After three weeks in London, I decided to came back to Peru. Didn’t have any money, but getting a job legally was as difficult there as in my country. And I never was far away from my family for that long time. During those days I wrote a lot of poetry, some of those poems, written with despair and loneliness, are going to be published soon.

In New York, some old and almost forgotten relatives waited for me at the airport’s gates. My mother had called to prevent them of my visit.

Back in Peru, the president had fled the country and resigned by fax from his comfortable apartment in Tokyo. Nobody knew were the Peruvian economy was going. My relatives, living for more than a decade around the town of Mamaroneck, in Westchester County, were the ones who convinced me to stay here.

They gave me a temporary home and helped me to get a job. Suddenly, a few months later, I started to like the idea of living here. I loved the city of New York. I was fascinated by its diversity and the cultural activity of this city. And I decided to study English.

I wanted to understand the news, to listen to other people talking in the subway, to go to concerts and understand the lyrics, to read books in English. To master this language.

I studied a year and a half in a not-too-expensive English school in Manhattan. After a year I felt confident and started to take some courses at NYU, related to journalism. And after meeting with the chair of the Journalism program in Lehman I decided to go for a second degree in Journalism, validating some of the courses I already had taken in Lima.

Last year I graduated with a 4.0 GPA, I was offered to teach something of what I learned back in Peru working as a graphic designer.

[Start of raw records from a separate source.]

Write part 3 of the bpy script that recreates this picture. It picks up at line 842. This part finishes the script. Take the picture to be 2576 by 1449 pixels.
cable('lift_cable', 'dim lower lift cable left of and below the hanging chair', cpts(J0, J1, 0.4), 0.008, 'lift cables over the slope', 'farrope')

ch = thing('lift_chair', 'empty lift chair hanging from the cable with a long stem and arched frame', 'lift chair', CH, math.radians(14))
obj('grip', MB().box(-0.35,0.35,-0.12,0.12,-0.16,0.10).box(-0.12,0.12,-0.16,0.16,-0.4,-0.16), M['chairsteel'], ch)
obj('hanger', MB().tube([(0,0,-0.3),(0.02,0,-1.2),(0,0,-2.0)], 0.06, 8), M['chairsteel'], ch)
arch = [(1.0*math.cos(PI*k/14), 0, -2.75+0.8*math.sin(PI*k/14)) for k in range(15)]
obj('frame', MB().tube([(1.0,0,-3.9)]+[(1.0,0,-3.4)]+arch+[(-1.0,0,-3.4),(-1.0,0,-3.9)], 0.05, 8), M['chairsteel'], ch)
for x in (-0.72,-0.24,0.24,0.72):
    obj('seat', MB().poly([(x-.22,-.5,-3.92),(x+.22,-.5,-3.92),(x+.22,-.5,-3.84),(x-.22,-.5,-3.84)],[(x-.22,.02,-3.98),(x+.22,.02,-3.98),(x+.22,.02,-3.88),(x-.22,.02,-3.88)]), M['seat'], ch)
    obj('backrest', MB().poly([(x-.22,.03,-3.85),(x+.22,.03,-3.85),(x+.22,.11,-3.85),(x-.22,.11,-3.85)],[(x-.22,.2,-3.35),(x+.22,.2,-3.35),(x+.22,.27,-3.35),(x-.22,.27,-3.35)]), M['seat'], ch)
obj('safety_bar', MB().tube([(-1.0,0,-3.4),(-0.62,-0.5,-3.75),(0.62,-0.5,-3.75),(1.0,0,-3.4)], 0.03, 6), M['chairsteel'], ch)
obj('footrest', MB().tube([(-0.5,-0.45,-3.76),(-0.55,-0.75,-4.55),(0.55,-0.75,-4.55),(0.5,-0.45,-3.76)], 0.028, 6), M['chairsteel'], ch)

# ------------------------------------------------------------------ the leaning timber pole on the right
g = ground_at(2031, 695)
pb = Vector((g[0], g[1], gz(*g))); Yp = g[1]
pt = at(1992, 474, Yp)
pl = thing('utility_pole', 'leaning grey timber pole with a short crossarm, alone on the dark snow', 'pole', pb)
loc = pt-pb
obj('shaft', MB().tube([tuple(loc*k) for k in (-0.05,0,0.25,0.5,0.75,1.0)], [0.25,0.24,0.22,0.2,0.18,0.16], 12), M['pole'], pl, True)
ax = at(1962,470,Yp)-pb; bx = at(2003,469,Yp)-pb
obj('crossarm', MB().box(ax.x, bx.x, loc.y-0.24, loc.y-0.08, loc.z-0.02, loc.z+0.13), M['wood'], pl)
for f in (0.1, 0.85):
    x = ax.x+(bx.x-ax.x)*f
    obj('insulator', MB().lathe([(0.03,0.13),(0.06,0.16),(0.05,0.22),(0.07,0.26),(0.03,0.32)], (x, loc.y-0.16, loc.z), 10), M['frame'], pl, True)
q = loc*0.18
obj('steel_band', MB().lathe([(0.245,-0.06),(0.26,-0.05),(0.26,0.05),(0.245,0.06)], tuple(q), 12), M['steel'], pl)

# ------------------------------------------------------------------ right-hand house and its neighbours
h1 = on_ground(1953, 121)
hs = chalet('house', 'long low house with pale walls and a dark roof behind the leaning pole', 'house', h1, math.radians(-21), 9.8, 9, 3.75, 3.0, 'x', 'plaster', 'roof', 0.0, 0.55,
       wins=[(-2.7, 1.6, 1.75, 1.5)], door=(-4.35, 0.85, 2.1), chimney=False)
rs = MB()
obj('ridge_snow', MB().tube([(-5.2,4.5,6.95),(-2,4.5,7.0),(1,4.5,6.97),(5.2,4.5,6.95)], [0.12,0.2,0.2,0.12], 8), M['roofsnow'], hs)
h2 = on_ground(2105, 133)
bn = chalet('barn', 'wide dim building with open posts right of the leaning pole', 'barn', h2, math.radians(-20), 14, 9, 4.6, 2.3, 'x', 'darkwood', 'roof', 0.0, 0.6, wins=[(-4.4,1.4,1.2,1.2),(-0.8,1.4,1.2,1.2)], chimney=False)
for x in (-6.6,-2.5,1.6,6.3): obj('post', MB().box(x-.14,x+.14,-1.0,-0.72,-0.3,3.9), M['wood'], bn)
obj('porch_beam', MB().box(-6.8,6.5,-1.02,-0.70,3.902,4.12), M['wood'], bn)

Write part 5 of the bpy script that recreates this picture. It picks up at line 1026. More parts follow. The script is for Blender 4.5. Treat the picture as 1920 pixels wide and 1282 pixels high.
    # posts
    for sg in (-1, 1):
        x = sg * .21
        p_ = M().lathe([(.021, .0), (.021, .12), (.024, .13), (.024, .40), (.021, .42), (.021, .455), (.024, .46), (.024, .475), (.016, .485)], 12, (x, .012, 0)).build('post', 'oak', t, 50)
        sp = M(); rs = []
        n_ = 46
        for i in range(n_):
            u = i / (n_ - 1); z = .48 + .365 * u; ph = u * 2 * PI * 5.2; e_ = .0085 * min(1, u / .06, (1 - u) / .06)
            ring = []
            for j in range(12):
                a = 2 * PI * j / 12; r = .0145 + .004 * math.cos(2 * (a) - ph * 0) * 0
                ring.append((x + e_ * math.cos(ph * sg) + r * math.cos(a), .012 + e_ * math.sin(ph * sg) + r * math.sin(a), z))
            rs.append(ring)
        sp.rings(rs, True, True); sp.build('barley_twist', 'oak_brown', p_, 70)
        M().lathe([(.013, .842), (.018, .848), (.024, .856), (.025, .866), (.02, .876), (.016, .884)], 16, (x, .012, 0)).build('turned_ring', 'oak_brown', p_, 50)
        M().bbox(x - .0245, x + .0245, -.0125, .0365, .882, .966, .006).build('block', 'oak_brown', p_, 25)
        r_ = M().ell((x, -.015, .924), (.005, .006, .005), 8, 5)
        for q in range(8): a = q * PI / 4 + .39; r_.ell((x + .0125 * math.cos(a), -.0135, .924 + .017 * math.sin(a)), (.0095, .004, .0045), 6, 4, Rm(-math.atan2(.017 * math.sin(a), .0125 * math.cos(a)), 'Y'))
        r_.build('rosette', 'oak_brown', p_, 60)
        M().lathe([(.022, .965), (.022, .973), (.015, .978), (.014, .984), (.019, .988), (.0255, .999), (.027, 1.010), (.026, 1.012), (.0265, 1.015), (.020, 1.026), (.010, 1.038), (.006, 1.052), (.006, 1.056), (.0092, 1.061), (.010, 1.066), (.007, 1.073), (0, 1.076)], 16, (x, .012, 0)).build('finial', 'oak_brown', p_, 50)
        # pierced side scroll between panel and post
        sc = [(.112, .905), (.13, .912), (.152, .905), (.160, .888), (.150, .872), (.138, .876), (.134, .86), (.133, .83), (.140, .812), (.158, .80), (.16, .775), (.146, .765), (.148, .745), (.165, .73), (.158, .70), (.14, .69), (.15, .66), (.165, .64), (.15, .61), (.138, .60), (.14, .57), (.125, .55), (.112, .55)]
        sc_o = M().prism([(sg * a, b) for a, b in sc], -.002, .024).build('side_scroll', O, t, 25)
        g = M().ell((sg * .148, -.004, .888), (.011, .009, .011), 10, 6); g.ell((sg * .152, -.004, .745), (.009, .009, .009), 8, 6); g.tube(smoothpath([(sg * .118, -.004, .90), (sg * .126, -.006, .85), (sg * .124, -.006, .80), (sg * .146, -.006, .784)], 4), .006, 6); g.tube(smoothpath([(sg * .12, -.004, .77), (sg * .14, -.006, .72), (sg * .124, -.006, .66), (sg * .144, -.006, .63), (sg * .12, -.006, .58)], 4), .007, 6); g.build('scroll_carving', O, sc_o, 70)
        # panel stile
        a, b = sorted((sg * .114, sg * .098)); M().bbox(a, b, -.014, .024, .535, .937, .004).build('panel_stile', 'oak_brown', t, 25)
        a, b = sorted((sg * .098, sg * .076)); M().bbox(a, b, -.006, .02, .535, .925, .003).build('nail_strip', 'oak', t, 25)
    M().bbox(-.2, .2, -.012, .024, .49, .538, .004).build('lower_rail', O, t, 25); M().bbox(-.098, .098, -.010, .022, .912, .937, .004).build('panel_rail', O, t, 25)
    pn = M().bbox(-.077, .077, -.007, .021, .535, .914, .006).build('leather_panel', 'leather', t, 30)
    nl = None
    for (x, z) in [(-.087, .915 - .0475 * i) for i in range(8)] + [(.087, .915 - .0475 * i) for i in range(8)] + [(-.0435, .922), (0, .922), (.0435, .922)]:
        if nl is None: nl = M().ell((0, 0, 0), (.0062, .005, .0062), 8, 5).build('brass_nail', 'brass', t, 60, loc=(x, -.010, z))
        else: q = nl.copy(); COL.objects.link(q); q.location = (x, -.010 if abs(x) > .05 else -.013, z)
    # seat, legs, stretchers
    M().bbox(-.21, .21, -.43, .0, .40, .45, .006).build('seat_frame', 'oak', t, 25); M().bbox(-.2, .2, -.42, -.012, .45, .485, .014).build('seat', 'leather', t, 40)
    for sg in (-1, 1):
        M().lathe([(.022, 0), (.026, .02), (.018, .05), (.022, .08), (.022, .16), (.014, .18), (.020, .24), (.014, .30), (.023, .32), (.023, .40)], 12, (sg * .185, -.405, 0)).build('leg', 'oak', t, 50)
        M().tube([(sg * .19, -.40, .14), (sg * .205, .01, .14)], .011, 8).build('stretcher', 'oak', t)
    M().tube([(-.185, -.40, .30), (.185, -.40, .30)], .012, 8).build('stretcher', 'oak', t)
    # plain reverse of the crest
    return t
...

And this semester, I proposed to teach the same course I taught back in Peru at the university: History of Comics.

Always wanted to study literature, since I started my studies in New York, always wanted to do it in English, but at the beginning didn’t fell very confident. Now, I think I can do it. I’m reading more than ever, writing more than ever and longing already to start my Master in the Fall. I still want to be a writer.